Khartoum (Reuters) – Sudan has scrapped a special U.S. dollar/Sudanese pound exchange rate used for wheat imports, effectively removing a subsidy, the finance ministry said on Monday.
The subsidy removal is part of a government plan to liberalize wheat imports during a time of low global wheat prices, allowing the government to save money on importing wheat while also avoiding politically-sensitive price hikes.
The rate changed from 4 Sudanese pounds to 6, bringing it in line with the official exchange rate.
The removal of the wheat subsidy will save the government 3 billion Sudanese pounds ($494.23 million) and will help the central bank maintain its hard currency reserves, Finance Minister Badr al-Din Mahmoud Abbas said.

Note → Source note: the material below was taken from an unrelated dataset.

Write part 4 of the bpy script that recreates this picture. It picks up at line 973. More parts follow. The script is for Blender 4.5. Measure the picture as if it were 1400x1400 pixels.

“Changing the price of wheat’s dollar rate comes to remove the damage (resulting from) wheat subsidies,” Abbas said in a statement.
The big subsidy the government was paying for imported wheat had led to a shortage of the commodity in the market, an official at a state-owned flour mill said.

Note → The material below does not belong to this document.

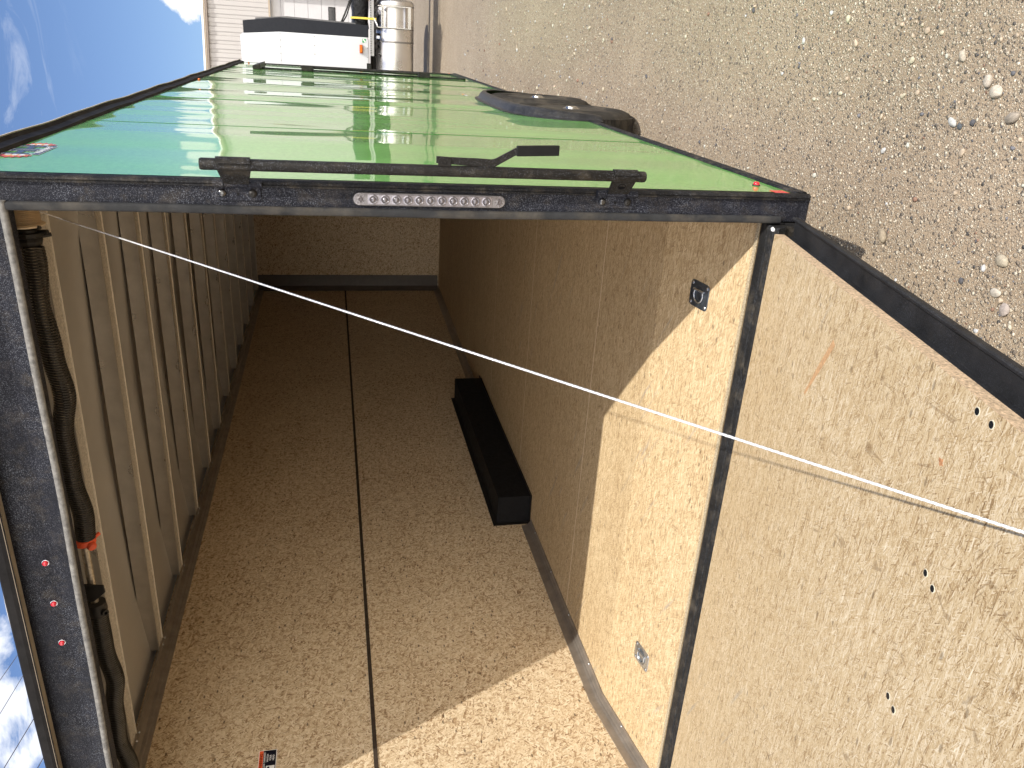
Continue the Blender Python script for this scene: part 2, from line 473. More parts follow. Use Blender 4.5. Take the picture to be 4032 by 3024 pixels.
class MB:
    def __init__(self):
        self.v, self.f = [], []

    def add(self, vs, fs):
        k = len(self.v)
        self.v += [tuple(x) for x in vs]
        self.f += [tuple(i + k for i in f) for f in fs]
        return self

    def box(self, x0, x1, y0, y1, z0, z1):
        return self.add([(x0, y0, z0), (x1, y0, z0), (x1, y1, z0), (x0, y1, z0), (x0, y0, z1), (x1, y0, z1), (x1, y1, z1), (x0, y1, z1)],
                        [(0, 3, 2, 1), (4, 5, 6, 7), (0, 1, 5, 4), (1, 2, 6, 5), (2, 3, 7, 6), (3, 0, 4, 7)])

    def hexa(self, p):
        return self.add(p, [(0, 3, 2, 1), (4, 5, 6, 7), (0, 1, 5, 4), (1, 2, 6, 5), (2, 3, 7, 6), (3, 0, 4, 7)])

    def prism(self, pts, a, b, axis):
        """2D outline extruded from a to b along axis 'x' (pts y,z), 'y' (pts x,z) or 'z' (pts x,y)"""
        def P(p, t):
            return {'x': (t, p[0], p[1]), 'y': (p[0], t, p[1]), 'z': (p[0], p[1], t)}[axis]
        k = len(pts)
        vs = [P(p, a) for p in pts] + [P(p, b) for p in pts]
        fs = [tuple(range(k - 1, -1, -1)), tuple(range(k, 2 * k))] + [(i, (i + 1) % k, k + (i + 1) % k, k + i) for i in range(k)]
        return self.add(vs, fs)

    def tube(self, path, r, k=10, caps=True):
        path = [Vector(p) for p in path]
        rr = r if isinstance(r, (list, tuple)) else [r] * len(path)
        vs, fs = [], []
        ref = None
        for i, p in enumerate(path):
            d = (path[min(i + 1, len(path) - 1)] - path[max(i - 1, 0)]).normalized()
            if ref is None:
                ref = d.orthogonal().normalized()
            ref = (ref - d * ref.dot(d)).normalized()
            b = d.cross(ref)
            for j in range(k):
                a = 2 * math.pi * j / k
                vs.append(p + (ref * math.cos(a) + b * math.sin(a)) * rr[i])
        for i in range(len(path) - 1):
            for j in range(k):
                fs.append((i * k + j, i * k + (j + 1) % k, (i + 1) * k + (j + 1) % k, (i + 1) * k + j))
        if caps:
            fs.append(tuple(range(k - 1, -1, -1)))
            fs.append(tuple((len(path) - 1) * k + j for j in range(k)))
        return self.add(vs, fs)

    def lathe(self, prof, centre, axis, k=24):
        """prof: list of (radius, t) along axis vector"""
        ax = Vector(axis).normalized()
        u = ax.orthogonal().normalized()
        w = ax.cross(u)
        c = Vector(centre)
        vs, fs = [], []
        for r, t in prof:
            for j in range(k):
                a = 2 * math.pi * j / k
                vs.append(c + ax * t + (u * math.cos(a) + w * math.sin(a)) * max(r, 1e-5))
        for i in range(len(prof) - 1):
            for j in range(k):
                fs.append((i * k + j, i * k + (j + 1) % k, (i + 1) * k + (j + 1) % k, (i + 1) * k + j))
        fs.append(tuple(range(k - 1, -1, -1)))
        fs.append(tuple((len(prof) - 1) * k + j for j in range(k)))
        return self.add(vs, fs)

    def each(self, name, mat, parent=None, **kw):
        """one object for every piece added (adds are boxes, tubes ...)"""
        n_ = len(self.v)
        lab_ = list(range(n_))
        def find(a):
            while lab_[a] != a:
                lab_[a] = lab_[lab_[a]]
                a = lab_[a]
            return a
        for f in self.f:
            for q in f[1:]:
                lab_[find(q)] = find(f[0])
        groups = {}
        for f in self.f:
            groups.setdefault(find(f[0]), []).append(f)
        outp = []
        for fs_ in groups.values():
            used = sorted({q for f in fs_ for q in f})
            ix = {q: i for i, q in enumerate(used)}
            b_ = MB()
            b_.v = [self.v[q] for q in used]
            b_.f = [tuple(ix[q] for q in f) for f in fs_]
            outp.append(b_.make(name, mat, parent, **kw))
        return outp

    def make(self, name, mat, parent=None, M=None, smooth=None, bevel=0.0, segs=2, label=None, fix=True):
        me = bpy.data.meshes.new(name)
        me.from_pydata(self.v, [], self.f)
        if fix:
            bm = bmesh.new()
            bm.from_mesh(me)
            bmesh.ops.recalc_face_normals(bm, faces=bm.faces)
            bm.to_mesh(me)
            bm.free()
        mats = mat if isinstance(mat, (list, tuple)) else [mat]
        for q in mats:
            me.materials.append(q)
        if smooth is not None:
            me.polygons.foreach_set('use_smooth', [True] * len(me.polygons))
            me.set_sharp_from_angle(angle=math.radians(smooth))
        me.update()
        o = bpy.data.objects.new(name, me)
        reg(o, M if M is not None else Matrix.Identity(4), parent)
        if bevel:
            b = o.modifiers.new('bevel', 'BEVEL')
            b.width = bevel
            b.segments = segs
            b.limit_method = 'ANGLE'
            b.angle_limit = math.radians(35)
        if label:
            o['label'] = label
        return o


def copy_part(src, M, parent=None):
    """copy of a part (and of its children) placed at world matrix M"""
    o = src.copy()
    C.objects.link(o)
    par = parent if parent is not None else src.parent
    o.parent = par
    o.matrix_parent_inverse = WM[par.name].inverted() if par else Matrix.Identity(4)
    o.matrix_basis = M
    WM[o.name] = M.copy()
    for ch in list(src.children):
        rel = WM[src.name].inverted() @ WM[ch.name]
        copy_part(ch, M @ rel, o)
    return o


def text(name, body, size, mat, parent, M, ext=0.0004, sx=1.0):
    cu = bpy.data.curves.new(name, 'FONT')
    cu.body = body
    cu.size = size
    cu.extrude = ext
    cu.offset = size * 0.012
    cu.align_x = 'CENTER'
    cu.align_y = 'CENTER'
    tmp = bpy.data.objects.new(name + '_tmp', cu)
    C.objects.link(tmp)
    dg = bpy.context.evaluated_depsgraph_get()
    me = bpy.data.meshes.new_from_object(tmp.evaluated_get(dg))
    bpy.data.objects.remove(tmp)
    me.transform(Matrix.Diagonal((sx, 1, 1, 1)))
    me.materials.clear()
    me.materials.append(mat)
    o = bpy.data.objects.new(name, me)
    reg(o, M, parent)
    return o


T = Matrix.Translation
def Rm(a, ax): return Matrix.Rotation(math.radians(a), 4, ax)


# ================================================================ ground
GZ = -0.36
g = MB()
xs = [-400, -60, -12, -4, 0, 4, 8, 16, 60, 400]
ys = [-400, -60, -8, -3, 0, 3, 8, 16, 40, 120, 600]
vs = [(x, y, GZ) for y in ys for x in xs]
fs = [(j * len(xs) + i, j * len(xs) + i + 1, (j + 1) * len(xs) + i + 1, (j + 1) * len(xs) + i) for j in range(len(ys) - 1) for i in range(len(xs) - 1)]
g.add(vs, fs)
go = g.make('ground', m_ground)
tag(go, 'packed tan dirt and gravel yard beside the trailer', 'ground', kind='structure')


def ico(sub):
    bm = bmesh.new()
    bmesh.ops.create_icosphere(bm, subdivisions=sub, radius=1)
    v = np.array([x.co[:] for x in bm.verts])
    f = np.array([[q.index for q in x.verts] for x in bm.faces])
    bm.free()
    return v, f


def ptint():
    r = rng.random()
    if r < 0.18:
        b = np.array((0.11, 0.11, 0.12)) * rng.uniform(0.7, 1.6)
    elif r < 0.27:
        b = np.array((0.22, 0.13, 0.09)) * rng.uniform(0.7, 1.3)
    elif r < 0.70:
        b = np.array((0.42, 0.34, 0.25)) * rng.uniform(0.8, 1.25)
    else:
        b = np.array((0.58, 0.51, 0.40)) * rng.uniform(0.8, 1.2)
    return np.clip(b, 0, 0.8)


def gravel():
    V, F, K = [], [], []
    off = 0
    small, big = ico(1), ico(2)
    N = 24000
    pts = []
    while len(pts) < N:
        # denser near the camera side, thinner far away
        t = rng.random()
        y = -2.0 + 11 * t ** 1.7
        x = rng.uniform(-0.9, 1.1 + 0.42 * (y + 2.2))
        if x < -0.25 and y > 1.0:
            continue
        pts.append((x, y))
    for (x, y) in pts:
        s = 0.0016 + 0.0022 * rng.random() + (0.0065 * rng.random() ** 12) * (1.15 if y < 0.4 else 1.0)
        if y > 3:
            s *= 1.5
        v, f = (big if s > 0.008 else small)
        a = rng.uniform(0, 6.28)
        sc = np.array((rng.uniform(0.8, 1.5), rng.uniform(0.7, 1.1), rng.uniform(0.45, 0.8))) * s
        p = v * (1 + rng.uniform(-0.16, 0.16, (len(v), 1))) * sc
        ca, sa = math.cos(a), math.sin(a)
        q = np.stack([p[:, 0] * ca - p[:, 1] * sa + x, p[:, 0] * sa + p[:, 1] * ca + y, p[:, 2] + GZ + s * 0.25], 1)
        V.append(q)
        F.append(f + off)
        K.append(np.repeat([np.append(np.minimum(ptint(), 0.46) if s > 0.005 else ptint(), 1)], len(v), 0))
        off += len(v)
    V, F, K = np.concatenate(V), np.concatenate(F), np.concatenate(K)
    me = bpy.data.meshes.new('gravel')
    me.vertices.add(len(V))
    me.vertices.foreach_set('co', V.astype('f').ravel())
    me.loops.add(F.size)
    me.loops.foreach_set('vertex_index', F.astype('i').ravel())
    me.polygons.add(len(F))
    me.polygons.foreach_set('loop_start', np.arange(0, F.size, 3).astype('i'))
    me.polygons.foreach_set('use_smooth', np.ones(len(F), bool))
    at = me.color_attributes.new('tint', 'FLOAT_COLOR', 'POINT')
    at.data.foreach_set('color', K.astype('f').ravel())
    me.update(calc_edges=True)
    me.materials.append(m_peb)
    o = bpy.data.objects.new('gravel', me)
    reg(o, Matrix.Identity(4), None)
    tag(o, 'loose pebbles and grit scattered over the yard', 'gravel', kind='stuff')


gravel()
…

The removal of the subsidy is partly a result of the global reduction in wheat prices, the finance ministry statement said. The statement added that this will not lead to a rise in bread prices, though one importer said he expects minor increases.
The new dollar rate for wheat will not affect a tender announced last week, said a director of state-owned Seen Flour Mills.
In July, Sudan’s central bank raised the exchange rate to 4 Sudanese pounds from 2.9 Sudanese pounds to the dollar for wheat imports, effectively reducing the subsidy.
Protests erupted in Sudan in 2013 when the government announced fuel subsidy cuts.
The Sudanese economy has suffered since the secession of oil-producing South Sudan in 2011, which deprived it of about three quarters of the crude oil production it relied on for state revenues and foreign currency used to import food.